__GOAL OF THE EXERCISE__
Provide the number of lines containing the word "that", and nothing else.

======== SOURCE EXCERPT

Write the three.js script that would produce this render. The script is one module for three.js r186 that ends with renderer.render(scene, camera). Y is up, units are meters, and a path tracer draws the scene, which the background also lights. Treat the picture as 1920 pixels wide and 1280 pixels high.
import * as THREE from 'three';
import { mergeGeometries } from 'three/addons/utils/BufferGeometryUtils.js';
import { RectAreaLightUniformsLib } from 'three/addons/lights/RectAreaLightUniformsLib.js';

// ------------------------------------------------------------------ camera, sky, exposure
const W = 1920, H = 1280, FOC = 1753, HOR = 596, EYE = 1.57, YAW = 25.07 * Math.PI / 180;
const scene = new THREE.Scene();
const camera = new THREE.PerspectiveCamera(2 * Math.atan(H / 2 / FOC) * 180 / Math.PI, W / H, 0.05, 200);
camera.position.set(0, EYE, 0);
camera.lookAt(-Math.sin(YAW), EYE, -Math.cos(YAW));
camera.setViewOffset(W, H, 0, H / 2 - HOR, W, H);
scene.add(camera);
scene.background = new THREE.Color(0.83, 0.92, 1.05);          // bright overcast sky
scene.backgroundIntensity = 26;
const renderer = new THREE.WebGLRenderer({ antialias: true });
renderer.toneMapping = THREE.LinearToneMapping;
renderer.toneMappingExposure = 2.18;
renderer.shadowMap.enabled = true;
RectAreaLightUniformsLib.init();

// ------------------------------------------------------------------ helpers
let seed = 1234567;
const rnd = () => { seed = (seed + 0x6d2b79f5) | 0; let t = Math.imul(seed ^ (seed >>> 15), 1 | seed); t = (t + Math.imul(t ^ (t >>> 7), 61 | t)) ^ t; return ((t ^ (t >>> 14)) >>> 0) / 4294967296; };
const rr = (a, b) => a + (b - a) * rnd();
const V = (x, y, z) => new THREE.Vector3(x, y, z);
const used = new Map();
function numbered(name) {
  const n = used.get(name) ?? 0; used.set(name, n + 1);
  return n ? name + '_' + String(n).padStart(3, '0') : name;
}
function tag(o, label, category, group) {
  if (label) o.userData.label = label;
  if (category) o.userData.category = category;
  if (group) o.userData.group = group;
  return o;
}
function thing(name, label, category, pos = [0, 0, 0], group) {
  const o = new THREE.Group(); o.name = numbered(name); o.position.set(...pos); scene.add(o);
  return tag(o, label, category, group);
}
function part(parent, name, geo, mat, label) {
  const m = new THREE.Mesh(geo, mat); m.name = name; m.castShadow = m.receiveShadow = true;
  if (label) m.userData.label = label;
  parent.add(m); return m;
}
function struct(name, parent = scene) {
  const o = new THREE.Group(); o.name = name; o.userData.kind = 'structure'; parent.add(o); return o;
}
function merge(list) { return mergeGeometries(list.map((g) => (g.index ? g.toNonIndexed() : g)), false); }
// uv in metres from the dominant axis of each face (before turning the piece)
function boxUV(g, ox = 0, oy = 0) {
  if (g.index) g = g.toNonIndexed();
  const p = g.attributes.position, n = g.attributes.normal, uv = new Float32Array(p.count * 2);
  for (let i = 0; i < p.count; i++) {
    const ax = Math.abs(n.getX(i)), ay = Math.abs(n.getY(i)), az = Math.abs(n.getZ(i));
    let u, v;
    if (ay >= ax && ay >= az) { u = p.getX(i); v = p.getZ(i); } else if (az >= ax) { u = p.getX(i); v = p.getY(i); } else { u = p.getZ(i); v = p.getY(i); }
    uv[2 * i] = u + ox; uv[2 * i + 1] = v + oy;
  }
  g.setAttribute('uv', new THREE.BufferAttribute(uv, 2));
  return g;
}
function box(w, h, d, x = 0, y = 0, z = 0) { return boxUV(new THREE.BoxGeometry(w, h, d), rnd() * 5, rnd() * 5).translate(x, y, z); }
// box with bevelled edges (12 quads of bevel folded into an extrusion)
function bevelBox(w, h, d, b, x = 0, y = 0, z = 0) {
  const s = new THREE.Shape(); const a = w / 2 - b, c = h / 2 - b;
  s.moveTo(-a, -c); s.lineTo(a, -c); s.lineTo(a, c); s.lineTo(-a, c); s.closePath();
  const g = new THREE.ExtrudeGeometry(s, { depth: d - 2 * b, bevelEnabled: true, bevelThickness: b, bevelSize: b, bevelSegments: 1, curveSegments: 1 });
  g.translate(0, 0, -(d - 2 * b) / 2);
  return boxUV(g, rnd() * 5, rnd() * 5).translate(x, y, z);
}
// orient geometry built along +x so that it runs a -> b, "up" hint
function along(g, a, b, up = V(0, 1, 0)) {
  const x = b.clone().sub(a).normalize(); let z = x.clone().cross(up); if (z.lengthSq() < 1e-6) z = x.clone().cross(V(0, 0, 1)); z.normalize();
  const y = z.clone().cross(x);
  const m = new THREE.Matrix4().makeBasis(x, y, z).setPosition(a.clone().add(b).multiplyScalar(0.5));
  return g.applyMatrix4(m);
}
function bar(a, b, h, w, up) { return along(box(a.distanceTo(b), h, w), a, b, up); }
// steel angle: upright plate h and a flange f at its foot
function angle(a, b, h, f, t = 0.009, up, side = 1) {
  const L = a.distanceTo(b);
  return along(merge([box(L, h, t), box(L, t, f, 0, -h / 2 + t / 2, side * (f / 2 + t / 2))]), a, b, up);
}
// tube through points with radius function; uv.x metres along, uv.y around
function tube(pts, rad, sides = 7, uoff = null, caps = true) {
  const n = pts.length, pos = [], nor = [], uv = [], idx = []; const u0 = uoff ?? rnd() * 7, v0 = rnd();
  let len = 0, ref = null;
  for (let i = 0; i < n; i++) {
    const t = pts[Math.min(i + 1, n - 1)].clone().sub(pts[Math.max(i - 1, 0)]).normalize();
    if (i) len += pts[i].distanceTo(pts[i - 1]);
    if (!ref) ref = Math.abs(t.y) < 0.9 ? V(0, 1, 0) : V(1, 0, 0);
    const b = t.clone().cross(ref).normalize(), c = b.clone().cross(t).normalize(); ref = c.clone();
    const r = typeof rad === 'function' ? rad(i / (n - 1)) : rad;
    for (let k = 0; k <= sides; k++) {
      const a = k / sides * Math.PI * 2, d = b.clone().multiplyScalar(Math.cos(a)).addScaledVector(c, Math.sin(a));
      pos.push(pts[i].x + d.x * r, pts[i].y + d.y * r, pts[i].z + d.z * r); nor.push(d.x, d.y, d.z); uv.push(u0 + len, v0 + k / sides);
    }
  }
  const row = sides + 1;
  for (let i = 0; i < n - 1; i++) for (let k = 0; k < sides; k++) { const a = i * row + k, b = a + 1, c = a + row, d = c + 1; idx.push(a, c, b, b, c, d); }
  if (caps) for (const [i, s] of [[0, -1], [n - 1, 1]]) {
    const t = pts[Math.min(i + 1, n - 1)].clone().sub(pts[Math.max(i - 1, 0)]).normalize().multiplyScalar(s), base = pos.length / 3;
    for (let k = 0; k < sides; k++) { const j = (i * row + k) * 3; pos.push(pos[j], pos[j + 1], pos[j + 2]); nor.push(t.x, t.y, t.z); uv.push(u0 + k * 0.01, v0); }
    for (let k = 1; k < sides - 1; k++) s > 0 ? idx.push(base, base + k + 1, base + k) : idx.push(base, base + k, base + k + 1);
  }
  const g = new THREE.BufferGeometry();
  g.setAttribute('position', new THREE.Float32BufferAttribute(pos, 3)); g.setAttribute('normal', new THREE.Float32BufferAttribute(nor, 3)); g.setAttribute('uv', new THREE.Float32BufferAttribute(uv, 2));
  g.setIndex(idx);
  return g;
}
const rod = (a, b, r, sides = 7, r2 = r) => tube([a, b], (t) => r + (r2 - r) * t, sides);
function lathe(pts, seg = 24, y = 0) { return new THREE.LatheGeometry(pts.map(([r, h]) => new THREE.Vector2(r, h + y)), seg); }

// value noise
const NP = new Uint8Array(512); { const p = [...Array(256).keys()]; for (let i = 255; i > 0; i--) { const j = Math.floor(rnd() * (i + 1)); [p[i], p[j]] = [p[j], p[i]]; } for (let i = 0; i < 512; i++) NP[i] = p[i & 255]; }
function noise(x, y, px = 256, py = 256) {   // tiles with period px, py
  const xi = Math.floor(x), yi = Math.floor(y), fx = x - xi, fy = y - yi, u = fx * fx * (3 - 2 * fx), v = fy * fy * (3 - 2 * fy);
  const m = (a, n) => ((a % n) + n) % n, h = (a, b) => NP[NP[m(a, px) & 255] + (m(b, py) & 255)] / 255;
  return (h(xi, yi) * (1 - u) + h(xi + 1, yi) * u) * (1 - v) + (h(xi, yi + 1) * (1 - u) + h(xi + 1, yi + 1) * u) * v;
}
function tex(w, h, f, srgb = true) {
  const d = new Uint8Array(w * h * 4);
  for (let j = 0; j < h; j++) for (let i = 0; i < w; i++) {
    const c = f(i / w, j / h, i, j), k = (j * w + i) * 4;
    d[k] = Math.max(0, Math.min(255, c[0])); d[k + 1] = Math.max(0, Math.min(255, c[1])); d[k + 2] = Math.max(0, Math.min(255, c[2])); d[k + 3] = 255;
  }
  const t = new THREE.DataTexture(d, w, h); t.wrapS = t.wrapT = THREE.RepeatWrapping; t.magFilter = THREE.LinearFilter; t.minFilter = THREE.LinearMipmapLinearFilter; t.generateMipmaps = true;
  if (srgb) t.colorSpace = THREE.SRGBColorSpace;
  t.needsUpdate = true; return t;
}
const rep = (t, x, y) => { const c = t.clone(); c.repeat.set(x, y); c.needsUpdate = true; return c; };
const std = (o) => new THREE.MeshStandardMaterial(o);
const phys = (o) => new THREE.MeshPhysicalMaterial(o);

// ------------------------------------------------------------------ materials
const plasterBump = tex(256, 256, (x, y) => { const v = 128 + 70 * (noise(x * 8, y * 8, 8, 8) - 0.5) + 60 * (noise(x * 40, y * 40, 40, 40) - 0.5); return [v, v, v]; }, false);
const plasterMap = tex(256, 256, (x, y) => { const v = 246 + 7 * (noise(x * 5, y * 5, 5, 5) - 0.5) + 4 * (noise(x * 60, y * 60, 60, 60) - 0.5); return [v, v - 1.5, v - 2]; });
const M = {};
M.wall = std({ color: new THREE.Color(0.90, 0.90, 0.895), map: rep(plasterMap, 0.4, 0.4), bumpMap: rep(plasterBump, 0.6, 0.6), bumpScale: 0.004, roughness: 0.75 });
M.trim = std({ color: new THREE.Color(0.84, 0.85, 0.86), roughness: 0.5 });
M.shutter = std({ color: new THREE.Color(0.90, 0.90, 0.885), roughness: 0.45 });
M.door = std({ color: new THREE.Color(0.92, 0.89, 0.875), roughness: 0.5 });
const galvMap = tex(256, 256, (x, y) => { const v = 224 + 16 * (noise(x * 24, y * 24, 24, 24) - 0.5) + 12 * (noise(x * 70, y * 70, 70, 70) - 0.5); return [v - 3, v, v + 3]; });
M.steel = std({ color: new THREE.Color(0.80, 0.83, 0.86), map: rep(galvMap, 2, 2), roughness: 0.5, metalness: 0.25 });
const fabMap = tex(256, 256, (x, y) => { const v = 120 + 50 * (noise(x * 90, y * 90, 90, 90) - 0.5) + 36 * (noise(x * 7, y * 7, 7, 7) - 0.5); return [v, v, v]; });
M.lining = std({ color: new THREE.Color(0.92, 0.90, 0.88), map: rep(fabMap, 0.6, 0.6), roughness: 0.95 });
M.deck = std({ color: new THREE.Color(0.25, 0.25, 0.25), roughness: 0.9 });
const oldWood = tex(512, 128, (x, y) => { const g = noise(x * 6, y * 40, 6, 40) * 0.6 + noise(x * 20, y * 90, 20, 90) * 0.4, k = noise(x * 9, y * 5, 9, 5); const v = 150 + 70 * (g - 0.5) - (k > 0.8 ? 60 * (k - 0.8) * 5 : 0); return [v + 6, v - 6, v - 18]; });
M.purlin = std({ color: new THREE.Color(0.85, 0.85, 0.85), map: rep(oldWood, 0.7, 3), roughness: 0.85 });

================

__EXERCISE RESULT__
2